5.- Türkiye Cumhuriyeti Hükümeti ile Bosna ve Hersek Bakanlar Konseyi Arasında Sağlık Alanında İşbirliği Anlaşmasının Onaylanmasının Uygun Bulunduğuna Dair Kanun Tasarısı ve Dışişleri Komisyonu Raporu (1/421) (S. Sayısı: 160)

BAŞKAN – Komisyon? Yok.

Ertelenmiştir.

6’ıncı sırada yer alan, Türkiye Cumhuriyeti ile Bosna-Hersek Cumhuriyeti Arasında Kültür Alanında İşbirliği Protokolünün Onaylanmasının Uygun Bulunduğuna Dair Kanun Tasarısı ve Dışişleri Komisyonu Raporu’nun görüşmelerine başlayacağız.

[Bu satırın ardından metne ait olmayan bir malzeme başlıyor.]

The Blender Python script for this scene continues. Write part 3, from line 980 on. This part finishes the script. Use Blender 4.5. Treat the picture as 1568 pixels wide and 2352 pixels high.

6.- Türkiye Cumhuriyeti ile Bosna-Hersek Cumhuriyeti Arasında Kültür Alanında İşbirliği Protokolunun Onaylanmasının Uygun Bulunduğuna Dair Kanun Tasarısı ve Dışişleri Komisyonu Raporu (1/645) (S. Sayısı: 333)

BAŞKAN – Komisyon? Yok.

Ertelenmiştir.

Kanun tasarı ve teklifleriyle komisyonlardan gelen diğer işleri sırasıyla görüşmek üzere 18 Nisan 2013 Perşembe günü, alınan karar gereğince saat 14.00’te toplanmak üzere birleşimi kapatıyorum.